Caballero Bonald traza sus semblanzas con la envidiable y portentosa libertad —nada que ver con las que acostumbran a componer algunos conspicuos turiferarios de nuestro todo a cien— de quien ya no tiene nada que demostrar, o que pedir, o que hacerse perdonar. Pero donde más eficaces resultan su lente y su bisturí es en sus coetáneos: en los poetas de la generación del cincuenta, en los escritores a quienes leyó, con los que discutió de literatura o se emborrachó hasta la madrugada de pasado mañana en locales (y algún burdel) empapados de alcohol y humo en el Madrid de los cincuenta, o en la Barcelona de Carlos Barral y el primer Boccaccio: semblanzas personalísimas de Cela, con quien colaboraría hasta que “se hiciera pública de mala manera mi relación con su mujer”, de Gil de Biedma, de Quiñones, de José Agustín, de Valente, de González, de Costafreda. Y de las muchas mujeres a las que trató en un mundo todavía mayoritariamente modelado por los hombres, desde La Niña de los Peines o Pepa Flores (estupendo flash) hasta Ana María Matute, Rosa Regàs, Carmen Laffón o Rosa Chacel. Una magnífica galería de ingenios, ahora reunida y depurada, para leer seguida o a saltos; para sonreír a menudo, para confirmar sospechas, para descubrir miserias; y para admirar aún más a uno de los poetas y escritores vivos más sólidos de los últimos 70 años.

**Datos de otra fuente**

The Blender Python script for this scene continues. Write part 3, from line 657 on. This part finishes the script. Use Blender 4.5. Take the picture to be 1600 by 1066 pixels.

Y sigo contando, felizmente.
2. Pregunta
¿Nos están sugiriendo que el trascendentalista Thoreau podría ser el sucesor del materialista Marx para esta primera parte del siglo XXI en la que sentimos nostalgia de la naturaleza mientras el planeta se seca? Así podría pensarse a tenor del significativo desembarco editorial y su repercusión mediática. Errata Naturae rescata su fondo Thoreau (cinco libros) y publica tres novedades: la bio de Robert Richardson, la edición especial del Walden (con prólogo del anarquista de salón Onfray) y Todo lo bueno es libre y salvaje; Ariel publica el companion de Toni Montesinos El triunfo de los principios, e Impedimenta reedita Thoreau, la vida sublime, la novela gráfica de A. Dan y M. Leroy. De lo que nadie parece acordarse es de que el mejor retrato de grupo de los trascendentalistas (incluyendo a Thoreau, Hawthorne, Amos Bronson o Margaret Fuller) se encuentra en Emerson entre los excéntricos, de Carlos Baker, que Ariel publicó en 2008 y —ay— pasó por las librerías sin pena ni gloria. A lo mejor por eso ni sus editores se acuerdan de él. Pena.